The wisebread thread, like others on the subject, is kind of ugly. I can’t fathom the superiority and bad-temperedness in the “I earn $10,000 and live well on it, you’re all undisciplined spendthrifts” comments that always crop up.
This is fascinating, I think I’ll have to run my numbers to see how much I’d need to earn to pay for my ‘ideal’ life.
Mind you, if I was debt free I dare say I could afford my dream life…
@guinness416:
I don’t get it either - just because someone can do something doesn’t mean everyone either can, or wants to.
@debtdieter:
My ideal lifestyle certainly wouldn’t involve making debt repayments - that’s not anyone’s idea of fun
Yep fascinating post Plonkee, it’s really got me thinking about my writing down what I’d need to earn to live the lifestyle I want. I have a theory though that the more I earn, the more I spend, and I bet I’m not alone in that.
Great post, but the truth remains at all income levels. You will spend at apx the same percentages as your income rises. Never thought I would make what I do now, but never though it could be spent as well. Plus you left out my biggest expense…Kids I get to do nothing on your list because I am paying for ballet (which is French for expensive) and the like!
Have a good plan now and no matter what you earn you’ll be OK!
Great article, Plonkee. I think your final statement sums it up:
“I need instead to focus on finding the things that actually make me happy and spend only on those.”
As long as you focus on this now and you are happy, then earning more would be nice but isn’t necessary.

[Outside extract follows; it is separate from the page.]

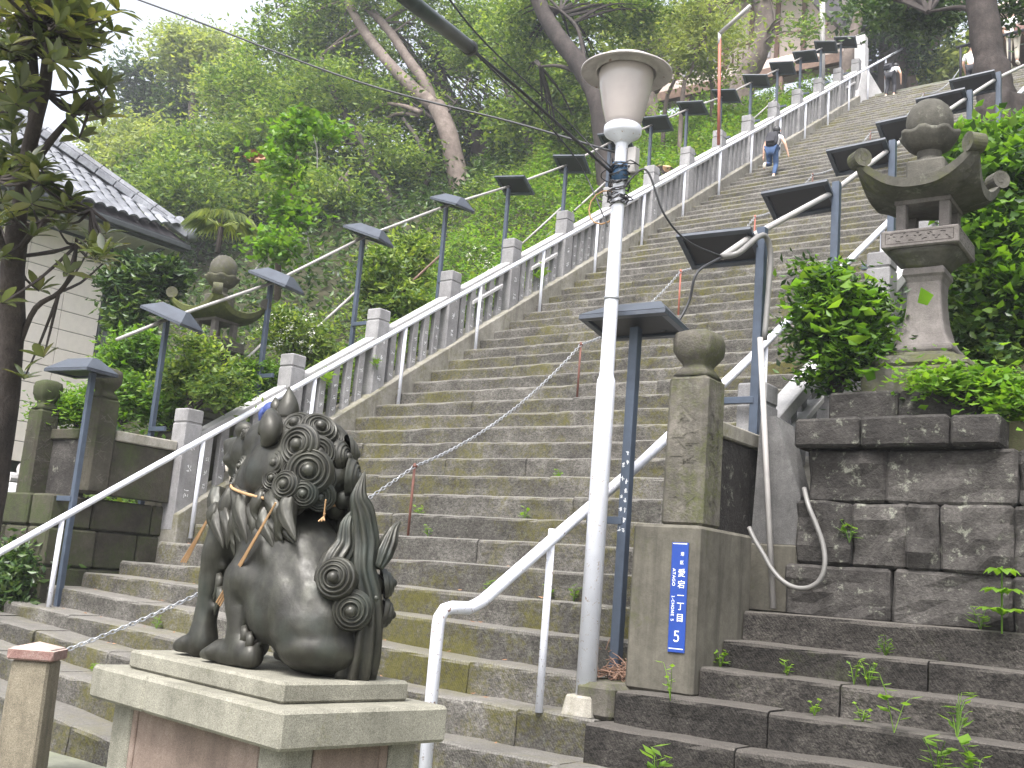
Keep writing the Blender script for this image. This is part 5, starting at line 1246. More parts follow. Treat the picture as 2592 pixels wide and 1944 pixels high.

I haven’t reverse engineered my ideal salary, but I imagine it would be about what it is right now (with both my wife and I working, and not having kids). Ask me in a year or two though!
One thing you might want to consider - if your employer offers a pension scheme and contributes to it. If they match contributions then you cut that figure down to 7.5% if you wish.
@Toneboy:
That’s true - it wouldn’t make much difference to my ideal salary though - I still need to earn far too much.